When you look at North Carolina’s financial crisis and the rapidly growing federal deficit, a million dollars doesn’t seem like much money.
My sympathies are with Gov. Mike Easley for his (and our) monumental fiscal woes, and I don’t blame him for looking at available money to balance a wobbly state budget.
What I don’t understand is why there is $300 million left in the Hurricane Floyd relief fund. Am I the only one to catch the irony that the governor has proposed taking $100 million from the relief fund and shifting it into the state’s rainy-day reserve fund?
As I recall, Hurricane Floyd delivered rainfall by dump truckload, not the bucket, in Eastern North Carolina almost four years ago. It flooded vast areas of the state’s Coastal Plain, bringing the worst flooding in more than 100 years.
Perhaps it is appropriate to place the money in the rainy day fund.
What puzzles me is the fact that the Hurricane Floyd recovery fund has not been spent. At last report, there were families still living in temporary housing in Eastern North Carolina, people who had not been helped by the relief money.
An Associated Press account reports that as of last summer, the relief fund contained about $300 million in unspent funds. Most counties in the eastern part of the state were declared a disaster area in 1999, resulting in a federal allocation of $1.5 billion in aid with the state providing an additional $836 million.
I don’t know the reason why the money did not reach the right people promptly.
Clearly there are reasons for delays. Providing assistance to such a large number of people is no simple matter. There are logistical limits, for one thing. Contractors — building, electrical, plumbing, heating, insulation — are limited in number, and even when they all work at the same time, as hard as possible, it takes time to get around to everybody.
Then there is the bureaucracy, something that is not really all that bad. In fact, the bureaucracy, while unwieldy and aggravating at times, is a good thing. It’s put there for valid reasons. Bureaucracy provides for an orderly handling of public needs. It also protects taxpayers from disbursement of public funds to ineligible people.
By now, I think the Hurricane Floyd relief fund should have been disbursed to the people who need help.

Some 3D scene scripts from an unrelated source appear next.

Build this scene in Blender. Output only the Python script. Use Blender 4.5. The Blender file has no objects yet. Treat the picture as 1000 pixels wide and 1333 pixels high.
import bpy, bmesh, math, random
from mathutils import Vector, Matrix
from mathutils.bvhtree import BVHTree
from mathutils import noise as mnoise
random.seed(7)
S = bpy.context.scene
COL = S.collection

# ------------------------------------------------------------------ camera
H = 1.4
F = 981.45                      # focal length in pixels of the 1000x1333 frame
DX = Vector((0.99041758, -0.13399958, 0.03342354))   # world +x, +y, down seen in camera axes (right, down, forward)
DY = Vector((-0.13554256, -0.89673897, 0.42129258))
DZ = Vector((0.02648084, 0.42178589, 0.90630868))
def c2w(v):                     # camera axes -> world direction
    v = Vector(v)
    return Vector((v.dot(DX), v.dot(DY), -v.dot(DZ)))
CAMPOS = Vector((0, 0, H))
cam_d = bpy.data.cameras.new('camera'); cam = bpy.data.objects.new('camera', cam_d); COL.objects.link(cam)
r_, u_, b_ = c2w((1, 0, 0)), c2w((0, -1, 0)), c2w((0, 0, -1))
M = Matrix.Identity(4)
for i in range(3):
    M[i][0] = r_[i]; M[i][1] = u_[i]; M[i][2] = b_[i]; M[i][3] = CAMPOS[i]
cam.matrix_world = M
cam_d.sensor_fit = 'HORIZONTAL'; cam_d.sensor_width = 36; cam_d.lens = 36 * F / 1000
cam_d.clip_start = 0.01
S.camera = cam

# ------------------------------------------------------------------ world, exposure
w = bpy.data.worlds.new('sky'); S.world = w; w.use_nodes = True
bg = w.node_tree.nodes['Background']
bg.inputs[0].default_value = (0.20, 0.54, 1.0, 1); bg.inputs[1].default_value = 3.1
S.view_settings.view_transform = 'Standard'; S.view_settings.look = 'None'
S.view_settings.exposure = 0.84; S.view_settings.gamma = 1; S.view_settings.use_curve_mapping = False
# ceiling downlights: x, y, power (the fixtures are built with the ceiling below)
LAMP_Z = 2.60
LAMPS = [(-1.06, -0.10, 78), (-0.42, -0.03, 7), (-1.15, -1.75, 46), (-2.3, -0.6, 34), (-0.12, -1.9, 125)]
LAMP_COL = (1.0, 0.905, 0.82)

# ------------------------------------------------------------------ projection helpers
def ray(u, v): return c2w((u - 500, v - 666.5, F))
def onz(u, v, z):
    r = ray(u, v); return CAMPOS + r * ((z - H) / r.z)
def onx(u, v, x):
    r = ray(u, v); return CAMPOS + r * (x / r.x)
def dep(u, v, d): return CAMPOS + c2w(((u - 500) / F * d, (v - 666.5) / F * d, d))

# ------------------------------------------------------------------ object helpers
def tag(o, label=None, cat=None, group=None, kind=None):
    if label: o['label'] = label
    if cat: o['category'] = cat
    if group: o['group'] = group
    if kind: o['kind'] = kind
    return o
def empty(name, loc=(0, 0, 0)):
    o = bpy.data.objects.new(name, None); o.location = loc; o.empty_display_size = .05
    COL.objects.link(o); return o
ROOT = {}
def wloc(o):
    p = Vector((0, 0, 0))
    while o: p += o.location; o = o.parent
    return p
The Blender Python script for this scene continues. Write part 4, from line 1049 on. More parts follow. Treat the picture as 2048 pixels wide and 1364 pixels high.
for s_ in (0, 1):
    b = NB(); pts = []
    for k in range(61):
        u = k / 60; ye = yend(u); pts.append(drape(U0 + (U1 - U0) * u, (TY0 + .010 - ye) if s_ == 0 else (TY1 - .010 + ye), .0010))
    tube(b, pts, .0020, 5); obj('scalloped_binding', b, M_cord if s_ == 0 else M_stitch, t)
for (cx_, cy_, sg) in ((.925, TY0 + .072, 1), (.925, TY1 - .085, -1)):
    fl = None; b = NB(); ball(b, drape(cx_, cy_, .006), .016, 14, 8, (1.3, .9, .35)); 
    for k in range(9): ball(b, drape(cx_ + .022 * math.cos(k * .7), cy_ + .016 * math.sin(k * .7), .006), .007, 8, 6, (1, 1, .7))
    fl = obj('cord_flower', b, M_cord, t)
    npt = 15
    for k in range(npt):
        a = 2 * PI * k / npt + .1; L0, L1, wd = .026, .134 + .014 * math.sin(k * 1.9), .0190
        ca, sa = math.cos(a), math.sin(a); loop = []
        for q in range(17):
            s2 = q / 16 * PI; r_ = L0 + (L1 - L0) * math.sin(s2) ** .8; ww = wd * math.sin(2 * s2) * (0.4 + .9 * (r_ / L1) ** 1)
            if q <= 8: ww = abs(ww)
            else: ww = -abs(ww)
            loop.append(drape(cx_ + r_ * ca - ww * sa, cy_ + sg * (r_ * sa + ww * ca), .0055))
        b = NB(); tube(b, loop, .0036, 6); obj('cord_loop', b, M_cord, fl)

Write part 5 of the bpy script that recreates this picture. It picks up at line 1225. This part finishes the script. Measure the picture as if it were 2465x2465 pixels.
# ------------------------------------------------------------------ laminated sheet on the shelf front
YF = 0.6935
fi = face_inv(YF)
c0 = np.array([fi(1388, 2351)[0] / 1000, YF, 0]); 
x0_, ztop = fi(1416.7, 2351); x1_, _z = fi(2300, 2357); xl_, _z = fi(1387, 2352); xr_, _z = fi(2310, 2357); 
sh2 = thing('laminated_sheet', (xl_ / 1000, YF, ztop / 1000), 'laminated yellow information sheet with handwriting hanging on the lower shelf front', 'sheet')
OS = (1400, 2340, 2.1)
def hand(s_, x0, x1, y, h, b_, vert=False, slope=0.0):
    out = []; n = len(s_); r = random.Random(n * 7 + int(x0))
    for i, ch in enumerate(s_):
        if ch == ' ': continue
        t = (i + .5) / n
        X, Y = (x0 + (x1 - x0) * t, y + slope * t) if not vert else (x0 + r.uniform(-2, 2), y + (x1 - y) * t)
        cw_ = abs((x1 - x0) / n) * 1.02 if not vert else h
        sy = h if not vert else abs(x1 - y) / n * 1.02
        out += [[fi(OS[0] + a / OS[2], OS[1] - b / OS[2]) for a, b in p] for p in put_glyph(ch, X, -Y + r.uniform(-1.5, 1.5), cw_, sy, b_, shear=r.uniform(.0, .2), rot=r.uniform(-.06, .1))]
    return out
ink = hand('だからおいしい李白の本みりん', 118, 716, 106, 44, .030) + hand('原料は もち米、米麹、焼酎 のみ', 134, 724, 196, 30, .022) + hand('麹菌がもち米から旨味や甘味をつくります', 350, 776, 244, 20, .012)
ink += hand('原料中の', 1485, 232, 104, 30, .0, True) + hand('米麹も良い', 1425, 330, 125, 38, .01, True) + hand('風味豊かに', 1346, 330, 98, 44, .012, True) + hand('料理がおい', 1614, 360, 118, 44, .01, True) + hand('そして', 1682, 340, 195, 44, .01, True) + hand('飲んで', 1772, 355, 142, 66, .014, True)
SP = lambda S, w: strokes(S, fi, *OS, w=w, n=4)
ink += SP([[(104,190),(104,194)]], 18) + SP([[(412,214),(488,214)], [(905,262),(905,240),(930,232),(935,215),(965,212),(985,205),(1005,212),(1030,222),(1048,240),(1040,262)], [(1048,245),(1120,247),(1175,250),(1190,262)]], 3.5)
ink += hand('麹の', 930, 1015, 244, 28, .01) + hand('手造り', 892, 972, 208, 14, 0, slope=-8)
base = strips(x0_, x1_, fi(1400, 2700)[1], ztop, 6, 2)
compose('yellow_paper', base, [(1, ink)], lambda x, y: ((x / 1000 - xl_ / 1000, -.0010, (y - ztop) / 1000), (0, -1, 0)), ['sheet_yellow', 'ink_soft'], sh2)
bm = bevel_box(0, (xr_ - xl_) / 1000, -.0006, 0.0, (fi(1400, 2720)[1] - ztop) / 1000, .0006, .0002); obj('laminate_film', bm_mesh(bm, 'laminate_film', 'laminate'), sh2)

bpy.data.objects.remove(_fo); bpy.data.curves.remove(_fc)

The federal money was designated for buyouts of homes in flood plain areas, as well as for small business loans. The federal buyout plan, although painful in many respects, made a lot of sense because it would not be practical to rebuild a house in a flood-prone area, subject to destruction if and when a Floyd look-alike passes through.
Few people affected by the hurricane flooding had insurance covering losses. Everybody needed help. The hurricane left almost one-half of North Carolina in dire economic condition. People who had lost their homes and belongings had also lost jobs because businesses and industries were flooded or damaged beyond repair. Agricultural facilities were also hard hit.
As soon as floodwater receded, work began at a frantic pace and continued for quite awhile. But when things slowed down, there were people out there who had not been helped. They either did not know where to turn, or the system let them down.
Now there is almost $300 million left in the fund set up to return these people to permanent homes and to boost a regional economy.
I don’t know what’s wrong, but I’m angry that the system works inadequately. Is there a chance that our economy statewide might be better if flood assistance funding had been distributed in a more orderly fashion and more fairly?
I’m not even sure where the blame lies. It may be a fault at the state or federal level, or it may be that some local governments were lax in taking care of the neediest among their constituents. I’ve known the latter to happen, especially in some communities where the racial divide remains as sharp as it was 40 years ago.
The state needs every cent it can find to balance its budget without cutting essential services and making layoffs so sharp that the economy plunges even deeper. Easley can and should take the money if it’s there and needed, provided funds are available to the remaining people eligible for assistance who have not thus far been assisted.
One thing I do know, however: The rich are better off when poor people have jobs and homes and can work for a living. It takes the poor and the middle-class to prop up the upper class.